● **Required work**: Word for word, restate the lines from the start of the data below through the line containing "o = bpy.data.objects.new(name, me);".

#####

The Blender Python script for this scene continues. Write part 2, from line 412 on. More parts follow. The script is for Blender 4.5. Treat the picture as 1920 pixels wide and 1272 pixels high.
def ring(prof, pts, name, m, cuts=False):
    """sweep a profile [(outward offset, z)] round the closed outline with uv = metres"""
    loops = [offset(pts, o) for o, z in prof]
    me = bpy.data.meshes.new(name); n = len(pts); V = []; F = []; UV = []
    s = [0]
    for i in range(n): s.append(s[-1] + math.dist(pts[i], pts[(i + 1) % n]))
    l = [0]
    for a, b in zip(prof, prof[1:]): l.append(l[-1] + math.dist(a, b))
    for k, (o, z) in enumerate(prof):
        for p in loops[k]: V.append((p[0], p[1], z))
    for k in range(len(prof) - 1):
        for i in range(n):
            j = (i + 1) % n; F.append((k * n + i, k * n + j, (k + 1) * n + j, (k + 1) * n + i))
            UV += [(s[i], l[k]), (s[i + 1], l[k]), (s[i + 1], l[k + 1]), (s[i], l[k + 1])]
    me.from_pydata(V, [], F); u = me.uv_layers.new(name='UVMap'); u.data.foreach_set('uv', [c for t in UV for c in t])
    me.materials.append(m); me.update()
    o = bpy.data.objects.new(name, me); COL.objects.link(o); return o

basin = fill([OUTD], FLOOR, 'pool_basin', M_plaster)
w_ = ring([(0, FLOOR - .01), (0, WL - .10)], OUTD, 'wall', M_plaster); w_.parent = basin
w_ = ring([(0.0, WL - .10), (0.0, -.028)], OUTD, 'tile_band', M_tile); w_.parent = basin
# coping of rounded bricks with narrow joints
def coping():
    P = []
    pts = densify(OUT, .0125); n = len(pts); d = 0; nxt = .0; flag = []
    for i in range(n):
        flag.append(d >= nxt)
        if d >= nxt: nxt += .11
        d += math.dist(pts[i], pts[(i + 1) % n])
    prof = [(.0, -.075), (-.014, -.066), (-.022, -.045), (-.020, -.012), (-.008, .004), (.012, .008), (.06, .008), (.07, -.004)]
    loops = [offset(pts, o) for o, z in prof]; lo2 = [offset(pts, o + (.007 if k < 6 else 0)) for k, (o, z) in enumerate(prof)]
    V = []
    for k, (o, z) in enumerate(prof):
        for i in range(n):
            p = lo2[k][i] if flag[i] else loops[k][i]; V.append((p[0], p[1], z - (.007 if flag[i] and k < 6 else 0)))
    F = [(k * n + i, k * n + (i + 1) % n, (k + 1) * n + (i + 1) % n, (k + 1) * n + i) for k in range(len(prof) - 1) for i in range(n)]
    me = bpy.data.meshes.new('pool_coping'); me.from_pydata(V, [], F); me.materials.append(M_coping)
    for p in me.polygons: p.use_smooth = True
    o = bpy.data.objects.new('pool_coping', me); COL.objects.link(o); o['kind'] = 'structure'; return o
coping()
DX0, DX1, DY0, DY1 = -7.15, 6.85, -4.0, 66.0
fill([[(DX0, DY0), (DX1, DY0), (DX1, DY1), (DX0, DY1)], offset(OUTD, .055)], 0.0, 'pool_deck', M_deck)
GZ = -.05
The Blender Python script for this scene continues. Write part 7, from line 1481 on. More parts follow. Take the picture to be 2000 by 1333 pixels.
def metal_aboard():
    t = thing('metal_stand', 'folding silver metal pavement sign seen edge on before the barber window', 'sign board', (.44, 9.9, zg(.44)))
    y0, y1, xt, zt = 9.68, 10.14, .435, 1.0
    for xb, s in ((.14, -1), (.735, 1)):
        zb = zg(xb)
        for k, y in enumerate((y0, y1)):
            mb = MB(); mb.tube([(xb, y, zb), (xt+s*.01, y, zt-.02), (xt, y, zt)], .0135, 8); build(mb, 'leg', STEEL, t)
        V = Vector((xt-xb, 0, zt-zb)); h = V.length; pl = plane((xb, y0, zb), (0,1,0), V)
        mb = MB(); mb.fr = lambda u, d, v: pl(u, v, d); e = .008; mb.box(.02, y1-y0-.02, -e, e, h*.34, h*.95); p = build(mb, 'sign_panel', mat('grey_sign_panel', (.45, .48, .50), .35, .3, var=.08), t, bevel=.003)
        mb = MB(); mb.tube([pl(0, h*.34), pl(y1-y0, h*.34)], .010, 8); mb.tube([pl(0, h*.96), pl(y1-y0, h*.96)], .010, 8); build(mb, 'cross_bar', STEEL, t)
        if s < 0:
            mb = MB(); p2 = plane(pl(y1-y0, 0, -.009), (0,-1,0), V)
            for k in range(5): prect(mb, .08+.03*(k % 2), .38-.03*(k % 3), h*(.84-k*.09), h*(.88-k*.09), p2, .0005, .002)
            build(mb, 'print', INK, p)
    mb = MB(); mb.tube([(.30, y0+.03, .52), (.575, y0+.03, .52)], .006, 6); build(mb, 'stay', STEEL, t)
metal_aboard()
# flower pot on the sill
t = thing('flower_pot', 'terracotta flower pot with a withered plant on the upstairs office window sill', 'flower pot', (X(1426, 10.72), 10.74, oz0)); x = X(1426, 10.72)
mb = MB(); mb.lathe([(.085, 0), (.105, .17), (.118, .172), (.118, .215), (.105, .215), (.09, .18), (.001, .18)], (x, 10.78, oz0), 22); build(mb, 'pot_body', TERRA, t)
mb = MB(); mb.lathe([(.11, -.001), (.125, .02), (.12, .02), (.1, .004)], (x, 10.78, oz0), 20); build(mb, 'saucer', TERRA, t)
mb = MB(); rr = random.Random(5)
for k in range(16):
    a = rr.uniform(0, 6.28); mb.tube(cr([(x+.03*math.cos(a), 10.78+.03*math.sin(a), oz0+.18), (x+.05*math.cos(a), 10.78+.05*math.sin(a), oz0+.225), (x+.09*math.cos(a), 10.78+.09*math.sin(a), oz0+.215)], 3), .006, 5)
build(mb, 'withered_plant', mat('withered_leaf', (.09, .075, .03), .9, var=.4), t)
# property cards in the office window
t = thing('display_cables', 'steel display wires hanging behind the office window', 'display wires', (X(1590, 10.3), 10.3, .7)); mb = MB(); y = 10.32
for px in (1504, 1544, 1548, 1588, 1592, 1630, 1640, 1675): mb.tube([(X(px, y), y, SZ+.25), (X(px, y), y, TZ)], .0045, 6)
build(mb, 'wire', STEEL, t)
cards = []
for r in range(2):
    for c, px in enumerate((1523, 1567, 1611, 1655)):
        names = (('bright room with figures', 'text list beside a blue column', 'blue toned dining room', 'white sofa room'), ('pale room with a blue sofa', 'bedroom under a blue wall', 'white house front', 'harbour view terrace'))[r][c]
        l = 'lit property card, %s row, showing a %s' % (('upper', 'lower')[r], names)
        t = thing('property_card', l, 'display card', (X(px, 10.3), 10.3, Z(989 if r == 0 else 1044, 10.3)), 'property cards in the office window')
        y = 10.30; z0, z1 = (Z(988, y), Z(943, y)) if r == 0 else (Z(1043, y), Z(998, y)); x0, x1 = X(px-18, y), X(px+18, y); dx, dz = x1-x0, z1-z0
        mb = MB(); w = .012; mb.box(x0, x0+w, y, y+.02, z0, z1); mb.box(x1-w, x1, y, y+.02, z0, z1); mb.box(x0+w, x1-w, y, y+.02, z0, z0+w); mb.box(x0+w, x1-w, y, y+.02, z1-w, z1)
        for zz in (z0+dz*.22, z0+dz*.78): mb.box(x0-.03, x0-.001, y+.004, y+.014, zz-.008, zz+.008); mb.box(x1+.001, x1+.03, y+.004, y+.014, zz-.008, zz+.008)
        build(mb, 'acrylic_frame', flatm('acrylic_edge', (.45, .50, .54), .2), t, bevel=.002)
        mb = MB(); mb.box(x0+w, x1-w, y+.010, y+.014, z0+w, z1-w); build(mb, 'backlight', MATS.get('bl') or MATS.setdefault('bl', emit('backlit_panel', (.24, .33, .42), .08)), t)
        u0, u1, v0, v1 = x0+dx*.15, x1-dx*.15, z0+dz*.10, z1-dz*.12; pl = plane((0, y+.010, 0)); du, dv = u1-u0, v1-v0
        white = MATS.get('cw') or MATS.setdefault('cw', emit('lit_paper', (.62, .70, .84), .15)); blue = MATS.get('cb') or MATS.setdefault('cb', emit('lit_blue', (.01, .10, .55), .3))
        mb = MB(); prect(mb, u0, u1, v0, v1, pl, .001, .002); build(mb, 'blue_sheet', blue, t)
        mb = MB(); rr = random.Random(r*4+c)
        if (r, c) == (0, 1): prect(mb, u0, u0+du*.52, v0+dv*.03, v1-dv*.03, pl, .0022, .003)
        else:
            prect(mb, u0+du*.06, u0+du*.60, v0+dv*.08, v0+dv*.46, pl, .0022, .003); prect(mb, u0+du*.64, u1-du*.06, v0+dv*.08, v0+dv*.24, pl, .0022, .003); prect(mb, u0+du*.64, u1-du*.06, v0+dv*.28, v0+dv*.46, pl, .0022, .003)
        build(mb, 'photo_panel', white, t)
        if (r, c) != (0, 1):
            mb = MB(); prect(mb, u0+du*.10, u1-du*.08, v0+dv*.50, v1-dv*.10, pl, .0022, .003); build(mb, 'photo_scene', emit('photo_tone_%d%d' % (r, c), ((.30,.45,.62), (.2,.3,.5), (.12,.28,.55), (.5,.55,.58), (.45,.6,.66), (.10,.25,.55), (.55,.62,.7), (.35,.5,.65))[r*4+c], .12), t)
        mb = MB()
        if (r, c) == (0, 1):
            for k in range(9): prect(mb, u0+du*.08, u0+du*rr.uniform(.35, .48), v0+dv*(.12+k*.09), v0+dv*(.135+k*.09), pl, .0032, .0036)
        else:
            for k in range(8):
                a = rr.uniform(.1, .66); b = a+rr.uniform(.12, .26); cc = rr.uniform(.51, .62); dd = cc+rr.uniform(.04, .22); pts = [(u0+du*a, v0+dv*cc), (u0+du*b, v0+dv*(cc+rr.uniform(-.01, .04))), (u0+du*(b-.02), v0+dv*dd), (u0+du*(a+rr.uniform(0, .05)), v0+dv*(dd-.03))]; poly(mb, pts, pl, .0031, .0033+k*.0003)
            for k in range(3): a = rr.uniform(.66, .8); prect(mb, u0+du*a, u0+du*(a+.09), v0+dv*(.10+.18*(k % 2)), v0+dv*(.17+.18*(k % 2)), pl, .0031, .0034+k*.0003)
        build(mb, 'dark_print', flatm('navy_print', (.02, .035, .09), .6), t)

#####

● **Result of this task**:
The Blender Python script for this scene continues. Write part 2, from line 412 on. More parts follow. The script is for Blender 4.5. Treat the picture as 1920 pixels wide and 1272 pixels high.
def ring(prof, pts, name, m, cuts=False):
    """sweep a profile [(outward offset, z)] round the closed outline with uv = metres"""
    loops = [offset(pts, o) for o, z in prof]
    me = bpy.data.meshes.new(name); n = len(pts); V = []; F = []; UV = []
    s = [0]
    for i in range(n): s.append(s[-1] + math.dist(pts[i], pts[(i + 1) % n]))
    l = [0]
    for a, b in zip(prof, prof[1:]): l.append(l[-1] + math.dist(a, b))
    for k, (o, z) in enumerate(prof):
        for p in loops[k]: V.append((p[0], p[1], z))
    for k in range(len(prof) - 1):
        for i in range(n):
            j = (i + 1) % n; F.append((k * n + i, k * n + j, (k + 1) * n + j, (k + 1) * n + i))
            UV += [(s[i], l[k]), (s[i + 1], l[k]), (s[i + 1], l[k + 1]), (s[i], l[k + 1])]
    me.from_pydata(V, [], F); u = me.uv_layers.new(name='UVMap'); u.data.foreach_set('uv', [c for t in UV for c in t])
    me.materials.append(m); me.update()
    o = bpy.data.objects.new(name, me); COL.objects.link(o); return o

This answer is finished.